Recently on hearing Wham's Careless Whispers, I couldn't help recollecting the zillions of times I said something and it was misconstrued, causing heartache.

In all humility, I think if we learn not to mind the words but take in the essence, there will be less pain in the world. If someone has said something, to see if one can learn from what they intend saying rather than what they actually said. Not to take it back to them and fight about it, but be polite and keep one's distance, and try not to repeat the mistake. For there is a learning in every situation. And maybe in being bitched about too!

And...not to carry tale from one to another. If A bitches about B, not to think it our duty to immediately convey to B what was said by A. Maybe A said it in a context, and only to unburden, not for B to hear it. By being an unwitting conduit, we can only worsen the situation.

But the mouth, the loose mouth, the eager mouth...sigh! To control it is more difficult than a tsunami that visits only once in a whil.

Sunday, March 27, 2011

Don't Judge in Haste

A blogpost by a friend of mine on decency reminded me of this incident.

This was the year I shifted to Chennai (Madras back then) from Kolkata (Calcutta) - 1990, was all of 17 or 18 max. I was staying at my aunt's place in West Chennai and my dance class was at the other end of the city, near the beach on the easter side. A good one hour by bus, the only means of transport on those days.

I had to go for rehearsal at 11 or something on a Sunday, and that Monday there was to be a bandh. On Sundays, as it is only 40% of the buses would ply on the road.

By the time I got a bus and reached my class, it was 1. I finished in a couple of hours and returned to the bus stop. Knowing it was no use waiting for the direct bus, I decided to get into whichever bus came, and change at the next point. I got into a bus where the number looked unfamiliar, but the route written on the side suggested that I would cover half the distance. Since students were issued passes, I didn't need to tell the conductor my stop name. Ironically, I saw the direct bus right behind this, but didn't attempt to take that.

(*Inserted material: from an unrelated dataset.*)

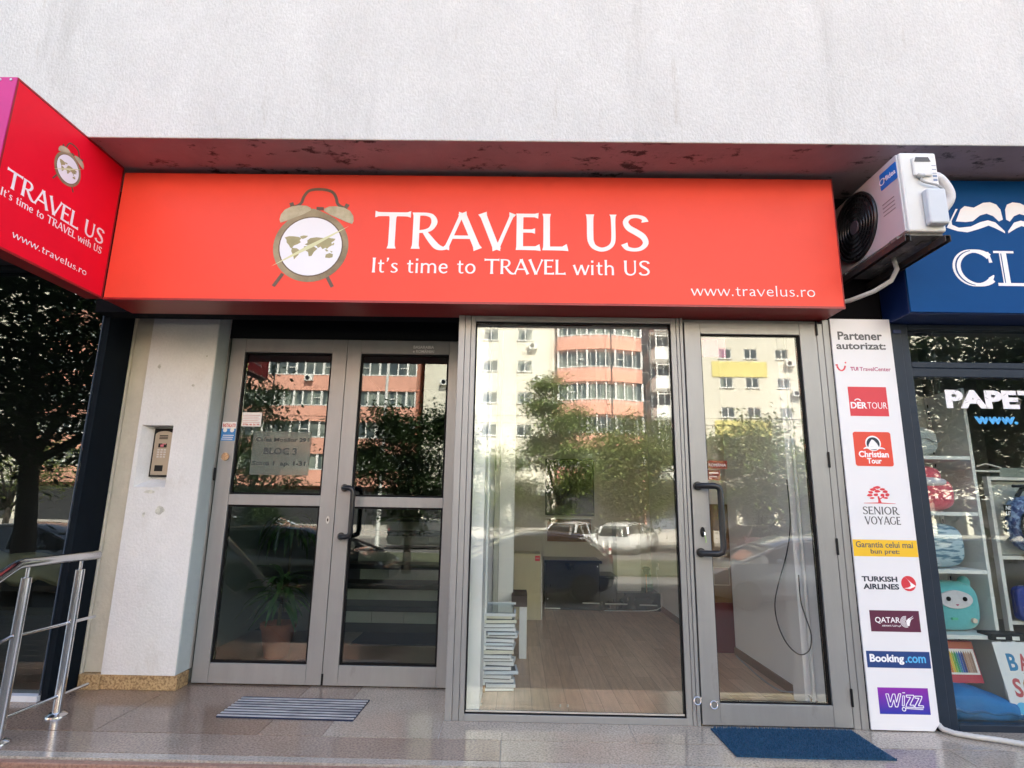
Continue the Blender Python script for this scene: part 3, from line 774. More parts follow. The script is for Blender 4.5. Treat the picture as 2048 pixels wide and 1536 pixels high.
mb.build('lettering', mat('grey_vinyl', (0.80, 0.80, 0.80), 0.5), lf2)

# ------------------------------------------------------------------ shop window and shop door
sw = thing('shop_window', 'wide floor-length aluminium shop window with the empty office behind it', 'shop window', (0.3, 0, 0))
mb = MB()
mb.box(-0.367, -0.330, 0.0, 0.07, 0.0, 2.246); mb.box(-0.328, -0.294, 0.004, 0.07, 0.0, 2.246); mb.box(-0.292, -0.265, 0.006, 0.066, 0.0, 2.246)
mb.box(-0.265, 0.912, 0.004, 0.07, 2.210, 2.246); mb.box(-0.265, 0.912, 0.004, 0.07, 0.0, 0.034)
mb.box(0.912, 0.944, 0.006, 0.066, 0.0, 2.246); mb.box(0.946, 0.964, 0.004, 0.07, 0.0, 2.246); mb.box(0.966, 0.984, 0.0, 0.07, 0.0, 2.246)
mb.build('window_frame', M_alu, sw, bevel=0.002)
mb = MB(); frame(mb, -0.2645, 0.9115, 0.0345, 2.2095, 0.014, 0.05, 0.007, 0.007, 0.009, 0.008)
mb.build('gasket', M_gasket, sw)
mb = MB(); mb.box(-0.2575, 0.9045, 0.022, 0.028, 0.043, 2.200); mb.build('glass_pane', G_shop, sw)
# inner pane of the double glazing, not quite parallel to the outer one
mb = MB()
def ip(x, z, d): return (x, 0.0365 + d + (x + 0.2575) * 0.0052 + (z - 0.043) * 0.0028, z)
mb.hexa([ip(-0.2575, 0.043, 0), ip(0.9045, 0.043, 0), ip(0.9045, 0.043, 0.004), ip(-0.2575, 0.043, 0.004), ip(-0.2575, 2.2, 0), ip(0.9045, 2.2, 0), ip(0.9045, 2.2, 0.004), ip(-0.2575, 2.2, 0.004)])
mb.build('inner_glass_pane', G_inner, sw)
mb = MB(); mb.box(-0.2575, 0.9045, 0.016, 0.0215, 0.0427, 0.050); mb.build('sill_bead', M_alu2, sw)
for x in (-0.18, 0.25, 0.29):
    mb = MB(); mb.lathe([(0.005, 0), (0.005, 0.012)], (x, 0.058, 0.062), 10, 'z'); mb.build('glazing_peg', M_alu2, sw, smooth=True)

sdr = thing('shop_door', 'glazed aluminium shop door with a black pull handle beside the partner board', 'door', (1.39, 0, 0))
mb = MB()
mb.box(0.986, 1.812, 0.03, 0.07, 2.222, 2.246); mb.box(1.786, 1.822, 0.002, 0.07, 0.0, 2.2215); mb.box(1.824, 1.862, 0.0, 0.07, 0.0, 2.246)
mb.build('door_frame', M_alu, sdr, bevel=0.002)
mb = MB()
mb.box(0.993, 1.088, 0.0, 0.05, 0.008, 2.2205); mb.box(1.683, 1.782, 0.0, 0.05, 0.008, 2.2205)
mb.box(1.0885, 1.6825, 0.001, 0.049, 0.008, 0.112); mb.box(1.0885, 1.6825, 0.001, 0.049, 2.149, 2.2205)
dl = mb.build('door_leaf', M_alu, sdr, bevel=0.002)
mb = MB(); frame(mb, 1.0885, 1.6825, 0.1125, 2.1485, 0.012, 0.042, 0.006, 0.013, 0.008, 0.006)
mb.build('gasket', M_gasket, dl)
mb = MB(); mb.box(1.095, 1.669, 0.022, 0.028, 0.119, 2.140); mb.build('glass_pane', G_shop, dl)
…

To my surprise, the bus started moving north. I could still have got off at  a point from where I would have got another bus. But assuming it was taking a circuitous route I waited, and landed up in North Madras, in a place that I didn't recognise.

Panicking, I finally asked the conductor, who had realised that I was lost but was hesitant to approach. The driver was taking the bus out to park it in the depot and offered to drop me at the main road. As I was getting off, the conductor offered me money. I refused, standing on my pride. They advised me to take an auto.

Autos were a scary thought those days. But realising I was very late, I caught one, only to land up with one where the driver had a companion. It was almost 7 by now - and for me, a completely scary experience. We took a route that I was not familiar with, and all gods must have been called to protect me that day.

They did an overtime job and I reached my aunt's house safely. The driver and his companion had been as scared as me when we lost the way in one of the neighbourhoods.

I realised that we underrate our human fellows, most of whom are incapable of thinking up harm to others. A handful of those who do spoil our image of our fellow human beings.